From: Sheldon Rampton
Cunctator wrote:
A brief summary of what I'd like to see as the policy:
- The ultimate goal of Wikipedia is to be neutral and authoritative.
- All claims made in Wikipedia should be confirmable by outside
sources. 3. For contentious issues, provide the reasoning behind the
antagonists'
contentions. 4. Recognize that neutrality is impossible to achieve without omniscience. 5. Eliminate ambiguity. (Make as strong claims as possible.) 6. Celebrate terseness. (If another entry says the same thing, link
to
it. Don't say it twice if possible.)
This is all well-stated, but some of this goes beyond mere editorial policy and reaches the status of philosophy. Maybe we need a new word: "wikilosophy"?

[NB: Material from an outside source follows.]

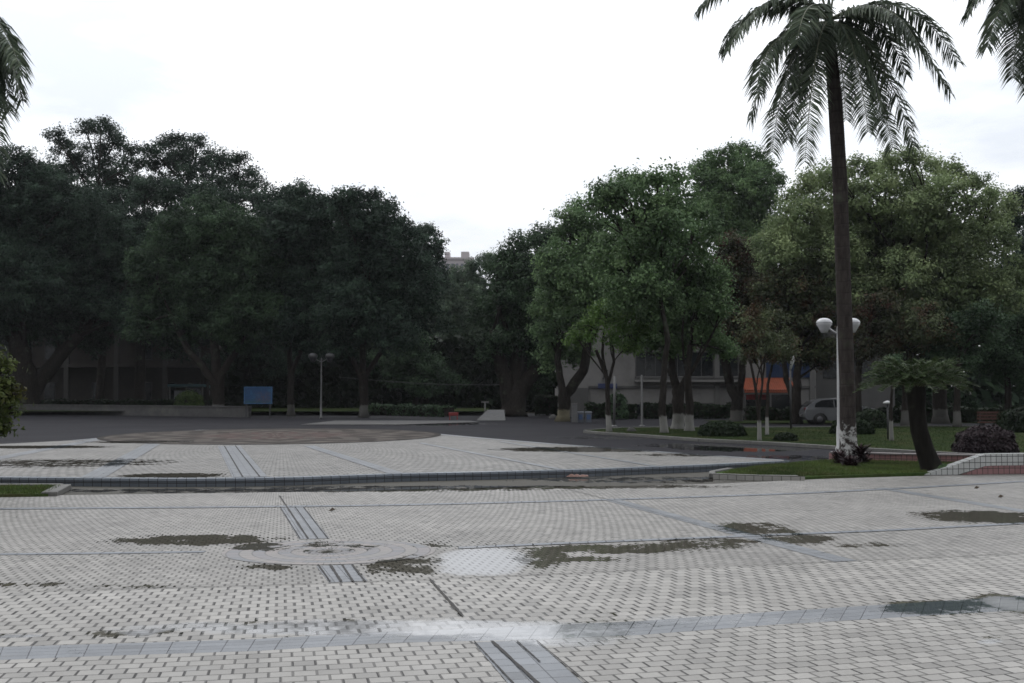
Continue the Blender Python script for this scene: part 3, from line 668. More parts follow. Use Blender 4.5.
tree('tree', 'black forked trunk tree at the tail of the silver car', (796,424), [(790,290,24),(812,300,22),(780,325,18),(805,330,22),(825,320,16),(790,350,14),(815,352,14),(770,300,16),(830,350,13),(822,362,8),(800,358,9)], l_olive_b, 12, [[(796,400),(797,380),(799,350)],[(794,398),(786,380),(783,350)]], depth=1.5, leaf=.22, group=TG_R)
tree('tree', 'great olive-green spreading tree behind the palm, widest crown on the right', (940,424), [(797,196,14),(812,184,14),(828,178,13),(850,172,14),(872,172,13),(893,165,13),(912,162,13),(935,168,14),(955,172,14),(975,183,13),(992,198,13),(1008,212,12),
     (800,222,26),(835,210,28),(872,202,28),(910,196,28),(948,203,28),(980,225,24),(790,255,28),(830,250,32),(875,240,32),(920,235,32),(965,250,30),(1005,245,20),(805,285,28),(850,290,32),(900,280,30),(975,290,30),(1015,285,26),(870,320,26),(1000,325,28),(782,232,18),(925,285,26),(940,320,24),(768,245,16),(890,320,24)], l_olive, 15, [[(940,380),(946,330),(944,290)],[(942,350),(958,300),(962,270)],[(940,360),(915,310),(900,270)]], m_bark_w, depth=3.4, leaf=.21, dens=1.35, group=TG_R)
tree('tree', 'black-green tree top showing at the right edge over the olive crown', (1050,412), [(1018,200,13),(1035,205,16),(1012,220,14),(1045,235,24),(1030,260,24),(1070,230,26),(1060,280,30),(1002,290,26),(985,312,22),(1020,320,24),(925,300,22)], l_dark, 14, [[(1050,330)]], d=95, group='back row of trees on the right')
tree('tree', 'dark low-branching tree right behind the palm trunk with bare black stem', (858,427), [(865,325,18),(880,340,15),(850,340,14),(885,310,18),(868,352,10)], l_brown, 10, [[(857,400),(858,370),(862,340)]], depth=1.2, leaf=.2, group=TG_R)
tree('tree', 'shady tree with pale painted trunk behind the cycad, left one', (905,427), [(900,335,18),(920,320,20),(890,350,11),(915,350,12),(935,340,16)], l_olive_b, 8, [[(905,390),(906,350)]], m_bark_w, depth=1.2, leaf=.2, group=TG_R)
tree('tree', 'shady tree with pale painted trunk behind the cycad, right one', (957,428), [(955,330,20),(975,340,18),(940,352,12),(965,360,12),(985,320,18)], l_dark2, 8, [[(957,390),(960,350)]], m_bark_w, depth=1.2, leaf=.2, group=TG_R)
tree('tree', 'dense dark tree over the red bench at the right edge', (1008,426), [(1000,345,20),(1020,335,22),(1035,355,20),(1005,372,16),(1028,380,14),(985,365,12),(1045,320,22)], l_dark2, 8, [[(1008,390),(1004,350)]], m_bark_w, depth=1.5, leaf=.2, group=TG_R)
tree('tree', 'small stem with white painted foot on the lawn left of the cycad', (891.5,442), [(891,372,9),(897,380,7),(884,378,7),(893,362,7)], l_dark2, 4.5, [[(891,410),(892,385)]], m_bark_ws, depth=.4, leaf=.13, sub=.35, group=TG_R)
tree('tree', 'distant thicket crown showing between trunks right of the massive tree', (590,411), [(600,262,22),(640,262,24),(600,300,22),(690,290,24),(560,330,18)], l_dark2, 10, [[(600,340)]], d=98, leaf=.3, group='back row of trees on the right')
# near shrubby tree reaching in at the left edge
tree('shrub_tree', 'leafy light green shrub reaching in at the left edge over the grass', (-32,492), [(-20,360,16),(2,368,12),(-5,395,20),(10,392,9),(-35,390,26),(2,418,14),(-20,425,20),(10,408,8),(-45,430,20),(5,428,7)], l_near, 9, [[(-30,450),(-22,415)]], m_bark, depth=.35, leaf=.055, sub=.17, dens=1.0, cat='shrub')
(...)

The one statement above that verges on the philosophical is #4. I recognize that it's a philosophical point, but I think that it's a crucial position for Wikipedians to agree upon to move past the flawed prevailing conception of NPOV.
Another way of stating #4 is "NPOV is a goal, not a style." Our style choices need to move us toward a NPOV. But it should be recognized as nonsensical to say "The article was POV, I fixed it to be NPOV."
The way I stated #4 originally also contains what I believe is a central goal of Wikipedia, which is comprehensiveness (since neutrality is a goal, and neutrality is impossible to achieve without comprehensiveness).